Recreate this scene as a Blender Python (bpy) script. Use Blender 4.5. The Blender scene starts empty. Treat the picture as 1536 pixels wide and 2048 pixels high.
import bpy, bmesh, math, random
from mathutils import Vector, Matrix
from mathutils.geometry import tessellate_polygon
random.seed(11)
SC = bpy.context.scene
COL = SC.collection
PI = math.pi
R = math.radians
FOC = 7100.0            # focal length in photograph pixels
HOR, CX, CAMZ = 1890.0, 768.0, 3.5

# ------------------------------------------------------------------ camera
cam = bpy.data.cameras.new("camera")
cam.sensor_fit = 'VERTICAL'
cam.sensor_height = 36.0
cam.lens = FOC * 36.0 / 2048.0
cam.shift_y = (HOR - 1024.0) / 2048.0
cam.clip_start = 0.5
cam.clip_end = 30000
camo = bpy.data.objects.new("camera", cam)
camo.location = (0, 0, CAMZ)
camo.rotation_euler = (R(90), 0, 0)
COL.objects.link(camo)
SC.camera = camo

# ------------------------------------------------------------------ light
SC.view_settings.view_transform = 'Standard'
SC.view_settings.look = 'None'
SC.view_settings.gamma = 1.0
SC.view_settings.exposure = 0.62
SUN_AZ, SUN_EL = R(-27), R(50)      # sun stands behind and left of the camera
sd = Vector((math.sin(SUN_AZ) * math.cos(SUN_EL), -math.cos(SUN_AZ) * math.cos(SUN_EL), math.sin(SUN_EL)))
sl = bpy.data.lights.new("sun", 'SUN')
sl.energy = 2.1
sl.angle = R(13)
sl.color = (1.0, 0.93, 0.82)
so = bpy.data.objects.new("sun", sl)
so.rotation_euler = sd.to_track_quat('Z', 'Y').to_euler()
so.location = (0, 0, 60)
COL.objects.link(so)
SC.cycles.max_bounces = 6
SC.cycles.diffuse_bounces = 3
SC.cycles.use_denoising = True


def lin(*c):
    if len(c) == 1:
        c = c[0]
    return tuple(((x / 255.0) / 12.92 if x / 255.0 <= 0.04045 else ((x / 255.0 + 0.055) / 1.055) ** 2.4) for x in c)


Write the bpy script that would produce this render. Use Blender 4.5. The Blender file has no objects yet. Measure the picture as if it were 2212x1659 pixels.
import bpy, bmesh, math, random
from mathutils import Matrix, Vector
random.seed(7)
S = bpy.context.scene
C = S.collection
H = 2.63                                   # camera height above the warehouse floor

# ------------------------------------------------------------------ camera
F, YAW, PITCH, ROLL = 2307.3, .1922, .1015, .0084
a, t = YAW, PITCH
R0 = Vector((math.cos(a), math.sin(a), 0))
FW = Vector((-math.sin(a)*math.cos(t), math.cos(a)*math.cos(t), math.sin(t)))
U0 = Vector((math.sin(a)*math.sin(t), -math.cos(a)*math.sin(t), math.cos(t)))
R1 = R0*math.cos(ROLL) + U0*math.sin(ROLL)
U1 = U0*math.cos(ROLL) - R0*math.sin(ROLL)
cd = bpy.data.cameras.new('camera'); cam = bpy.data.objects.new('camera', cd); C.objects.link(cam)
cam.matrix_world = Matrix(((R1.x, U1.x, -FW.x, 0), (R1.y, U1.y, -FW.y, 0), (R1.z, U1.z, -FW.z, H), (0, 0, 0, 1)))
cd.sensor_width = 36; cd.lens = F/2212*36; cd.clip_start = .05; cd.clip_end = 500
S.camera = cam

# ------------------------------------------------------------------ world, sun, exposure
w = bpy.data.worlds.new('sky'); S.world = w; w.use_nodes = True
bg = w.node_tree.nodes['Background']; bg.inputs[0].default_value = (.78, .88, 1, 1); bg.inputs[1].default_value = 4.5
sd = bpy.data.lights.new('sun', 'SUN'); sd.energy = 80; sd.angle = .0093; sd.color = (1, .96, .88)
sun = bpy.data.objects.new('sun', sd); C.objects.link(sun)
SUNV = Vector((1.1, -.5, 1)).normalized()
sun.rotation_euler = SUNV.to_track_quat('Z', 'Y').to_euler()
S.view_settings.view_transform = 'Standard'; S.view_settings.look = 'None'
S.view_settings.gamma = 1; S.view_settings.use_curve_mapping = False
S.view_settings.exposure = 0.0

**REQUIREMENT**
Above are records; repeat only the lines starting at the line with "Write the bpy" and ending at the line with "the warehouse floor", exactly as they appear, both included.

**EXERCISE SOLUTION**
Write the bpy script that would produce this render. Use Blender 4.5. The Blender file has no objects yet. Measure the picture as if it were 2212x1659 pixels.
import bpy, bmesh, math, random
from mathutils import Matrix, Vector
random.seed(7)
S = bpy.context.scene
C = S.collection
H = 2.63                                   # camera height above the warehouse floor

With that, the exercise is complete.